Prove that sqrt(5) is irrational.

Steps to Solve

1. Assume the contrary
   We start by assuming that $\sqrt{5}$ is rational. This means we can express it as a fraction of two integers, say $\frac{a}{b}$, where $a$ and $b$ are integers, and $b \neq 0$. We also assume the fraction is in its simplest form, meaning $a$ and $b$ do not have any common factors other than 1.

2. Square both sides
   If $\sqrt{5} = \frac{a}{b}$, we can square both sides to eliminate the square root: $$ 5 = \frac{a^2}{b^2} $$

3. Rearrange the equation
   By rearranging, we have: $$ a^2 = 5b^2 $$

4. Analyze the implications
   Since $a^2 = 5b^2$, this means that $a^2$ is divisible by 5. If $a^2$ is divisible by 5, then it follows that $a$ must also be divisible by 5 (since a prime cannot divide a square without also dividing the base).
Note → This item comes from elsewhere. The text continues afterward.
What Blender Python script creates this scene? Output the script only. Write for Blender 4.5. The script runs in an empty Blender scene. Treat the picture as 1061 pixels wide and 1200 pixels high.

We can express this as: $$ a = 5k $$ for some integer $k$.

5. Substitute into the equation
   Now, replace $a$ in the previous equation: $$ (5k)^2 = 5b^2 $$

6. Simplify the equation
   This simplifies to: $$ 25k^2 = 5b^2 $$

7. Finish simplifying
   Divide both sides by 5: $$ 5k^2 = b^2 $$

8. Conclude with a contradiction
   This indicates that $b^2$ is also divisible by 5, so $b$ must also be divisible by 5. Thus both $a$ and $b$ are divisible by 5, which contradicts our assumption that $\frac{a}{b}$ is in simplest form. Since we reached a contradiction, we can conclude that our original assumption was wrong.